EL imaging can reveal several types of defects, with the most common being:
- Cracks: affecting performance and durability
- Soldering issues: disrupting electrical connections
- Scratches: degrading surface quality and efficiency
Illustrations of issues found in scanned images from the Electroluminescence (EL) inspection process.
In practice, the inspection process heavily relies on human observation, requiring technicians to analyse hundreds of images daily. This approach is time-consuming and prone to errors due to subjectivity and fatigue.
To address these limitations, a Machine Learning-based solution was proposed to automate defect detection from EL images. The goal is to develop a model capable of accurately and efficiently identifying defects, thereby reducing inspection time, improving productivity, and supporting technicians in decision-making.
This project demonstrates the potential of applying artificial intelligence to enhance quality inspection processes in industrial environments.
System Architecture and Implementation
The project is organized into two main phases: the training phase and the implementation phase, forming a complete pipeline from data preparation to real-world deployment.
Overall diagram of training phase and implementation phase
1. Training Phase
The training phase focuses on preparing data and building the machine learning model:
Training workflow: from data, labeling, and data augmentation to model training.
- Data Acquisition & Preprocessing — High-resolution EL images (e.g., 5336×10856 and 4796×2868 pixels) were captured from EL inspection machines. These images were divided into smaller patches of 640×640 pixels to match model input requirements.
- Data Annotation — Technicians manually reviewed images and identified defects. They also labeled images with locations of issues and a class (crack, soldering issue, scratch).
- Data Augmentation — Techniques such as rotation (90°, 180°), flipping, and blurring were applied to improve dataset diversity and model generalization.
- Dataset Splitting — The dataset was split into 80% training and 20% validation sets. A YAML file was created for configuration.
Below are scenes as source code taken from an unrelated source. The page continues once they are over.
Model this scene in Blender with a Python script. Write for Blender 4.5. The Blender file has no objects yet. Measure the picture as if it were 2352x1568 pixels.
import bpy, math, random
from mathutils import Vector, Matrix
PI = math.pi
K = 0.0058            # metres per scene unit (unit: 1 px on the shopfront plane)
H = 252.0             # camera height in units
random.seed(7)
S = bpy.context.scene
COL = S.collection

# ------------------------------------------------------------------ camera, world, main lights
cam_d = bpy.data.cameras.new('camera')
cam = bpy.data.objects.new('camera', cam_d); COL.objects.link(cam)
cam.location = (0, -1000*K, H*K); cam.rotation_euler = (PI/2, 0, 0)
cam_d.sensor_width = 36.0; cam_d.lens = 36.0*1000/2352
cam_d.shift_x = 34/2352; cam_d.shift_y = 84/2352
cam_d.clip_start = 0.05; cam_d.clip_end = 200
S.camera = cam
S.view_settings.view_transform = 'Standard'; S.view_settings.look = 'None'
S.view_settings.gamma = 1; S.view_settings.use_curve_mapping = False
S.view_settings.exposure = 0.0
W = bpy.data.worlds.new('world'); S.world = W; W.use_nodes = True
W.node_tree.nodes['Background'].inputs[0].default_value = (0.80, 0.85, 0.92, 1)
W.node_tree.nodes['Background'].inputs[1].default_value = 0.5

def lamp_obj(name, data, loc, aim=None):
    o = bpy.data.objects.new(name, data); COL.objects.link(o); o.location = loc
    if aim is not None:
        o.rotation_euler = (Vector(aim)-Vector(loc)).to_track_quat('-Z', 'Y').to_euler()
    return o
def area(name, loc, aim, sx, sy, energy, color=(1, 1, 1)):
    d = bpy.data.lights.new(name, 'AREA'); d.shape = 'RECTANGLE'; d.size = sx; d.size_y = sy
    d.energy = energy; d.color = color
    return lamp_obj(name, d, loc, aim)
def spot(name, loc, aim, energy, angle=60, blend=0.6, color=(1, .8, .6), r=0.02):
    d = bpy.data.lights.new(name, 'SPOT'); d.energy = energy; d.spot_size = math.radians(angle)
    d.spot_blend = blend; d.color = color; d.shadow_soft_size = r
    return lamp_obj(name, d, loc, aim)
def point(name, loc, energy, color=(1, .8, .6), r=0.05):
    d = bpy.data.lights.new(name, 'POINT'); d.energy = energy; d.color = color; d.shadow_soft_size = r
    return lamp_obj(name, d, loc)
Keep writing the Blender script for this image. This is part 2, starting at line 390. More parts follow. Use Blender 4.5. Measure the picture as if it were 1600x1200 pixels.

- Model Training — The model was trained using YOLOv11 small version with Python, Visual Studio Code, and Google Colab.
Using Visual Studio Code for training process.
Using Google Colab for training process: storing data in Google Drive.
Using Google Colab for training process: Setup the model and configuration before training.
Using Google Colab for training process: Monitoring training process.
Model Output — The trained model weights were saved locally for deployment.
Training Batches — Augmented image batches (Mosaic, flip, HSV) used for training.
2. Implementation Phase
This phase focuses on deploying the trained model into the production environment:
API Development
API pipeline: split images into patches, run model inference, return JSON results.
- Input images are split into 640×640 patches and stored in memory using Pillow library for image reading, cropping, drawing bounding boxes
- The trained model detects defects on each patch
- Results are returned in JSON format (bounding box + class + confidence)
- Visualization — Detected defects are displayed by drawing bounding boxes and labels on the original image.
- System Integration — The API is integrated into the production line. Each EL scan automatically triggers defect detection.
- Human-in-the-loop Verification — The AI system supports technicians, who still perform manual verification.
- Continuous Improvement — New or misclassified samples are stored for future retraining to improve the model.
Prototype — Video Demos
Application Interface
Graphic User interface for detecting.
Graphic User interface: changing confidence value and results.
V Scratch issue was detected
Single Scratch issue was detected
Solder issues was detected and marked by red rectangle
Scratch issues was detected and marked by blue rectangle
Issues were detected and marked through the trained model
Different issues were detected as red and blue color
The confidence 0.85 which is more accuracy
Result & Conclusion
Me and my colleagues in factory. (for illustration only — not related to the project).
At the current stage, the project has successfully completed the model building and the development of a prototype UI for testing and evaluation. The trained model is able to detect common defects in solar panels from EL images, and the prototype interface allows adjusting confidence thresholds (ranging from 0.5 to 0.9) to analyse detection performance. These initial results demonstrate the feasibility of applying machine learning to support defect inspection in production.
The project continues to progress, with further improvements expected over time. Future work will focus on enhancing the model, expanding the dataset, and completing the full implementation pipeline to achieve better performance and reliability.